А по дощатому настилу сцены, нет, не сцены, а пристани, по прилегающей к ней площади с уютным кабачком снуют веселые американцы, живущие в конце XIX века. Пожилая негритянка, тетушка Квения, прислуживает в кабачке, добродушно переругиваясь с шумными посетителями. А неподалеку, у реки, старый негр Джо разгружает баржу с тюками хлопка. Бот сброшен со все еще крепких плеч последний мешок. Сколько их перетаскал Джо с утра! Медленно разгибает старик натруженную спину и устало бредет к воде. Сегодня на пристани народу больше, чем обычно: горожане ждут прибытия «плавучего театра». Но Джо сейчас ни до чего не г дела. Времени на отдых отпущено мало, и он спешит поговорить с давним верным другом:
Миссисипи, река большая!
Как наше горе, ты велика…
Негромкое обращение Джо сразу подхватывают его товарищи — грузчики, лодочники, моряки:
Дай мне покоя,
О, Миссисипи, наша река!
Кто так терпеливо выслушает старого негра? Кому другому сможет Джо день ото дня поверять свои мысли?
Устал я надеяться, радостей ждать.
И жить невтерпеж, и жаль умирать!
Ты, Миссисипи, лишь белым сестра,
А нам от тебя не видать добра.
Умолкает старый Джо, а песня его, усиленная многоголосием хора, летит над Миссисипи.
Но гроздья гнева у сердца зреют.
Река мрачнеет, рокочет злее.
О, Миссисипи, река большая!
Неволю злую волной смывая,
Неси свободу, неси свободу нам,
О, Миссисипи, старик-река!
Еще дважды появится в спектакле негр Джо: почти незаметно промелькнет в одной из сцен рядом с женой Квенией и солисткой «плавучего театра» красавицей Магнолией, которая ребенком воспитывалась в семье Джо, и выйдет на сцену в финале, чтобы песней о Миссисипи завершить спектакль.
Зрители, критики восторженно отзывались о новой постановке в «Друри-Лейн», хвалили режиссуру, игру актеров, восхищались музыкой. Успех же, выпавший на долю Робсона, был поистине ошеломляющим. Песня «Старик-река», написанная глубоким знатоком негритянского музыкального фольклора Джеромом Керном, принесла своему первому исполнителю, без преувеличения, всемирную известность. Это была его, Робсона, песня! Это была та редчайшая творческая удача, когда произошло полное слияние артиста с воплощаемым им образом.

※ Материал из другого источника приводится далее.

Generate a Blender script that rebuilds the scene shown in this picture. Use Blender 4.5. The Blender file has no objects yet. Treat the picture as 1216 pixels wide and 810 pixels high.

«Он не просто выдающийся актер и талантливый певец. Он — личность, и силой своего искусства раскрывает душу целого народа, закованного в цепи рабства, показывает ее неразрывное родство с душой каждого угнетенного человека. Поддаваясь волшебству его таланта, мы словно становимся маленькими детьми», — писала о Робсоне одна из лондонских газет.
Директор «Друри-Лейн» Альфред Батт решил устроить несколько сольных концертов Робсона, для чего в Лондон был немедленно вызван находившийся в Париже Ларри Браун. Исполнение Робсоном песни о Миссисипи привело в восторг даже такого искушенного и требовательного знатока вокального искусства, каким считался Ф. К. Коппикус, импресарио Ф. И. Шаляпина, Энрико Карузо и других прославленных певцов. Когда голливудская студия «Юниверсал» в середине тридцатых годов приступила к экранизации «Плавучего театра», создатели пьесы Джером Керн и Оскар Хаммерстайн настояли, чтобы на роль Джо был приглашен Робсон. Тысячными тиражами расходились по свету пластинки с записью песни «Старик-река» в исполнении Поля Робсона.
Отныне она будет звучать на всех его концертах, неизменно вызывая восхищение слушателей. «Возможно, миллион раз выходил Робсон с песней «Старик-река» на концертную эстраду, — вспоминал друг Поля, знаменитый негритянский музыкант Луи Армстронг, — и каждый раз он пел ее превосходно».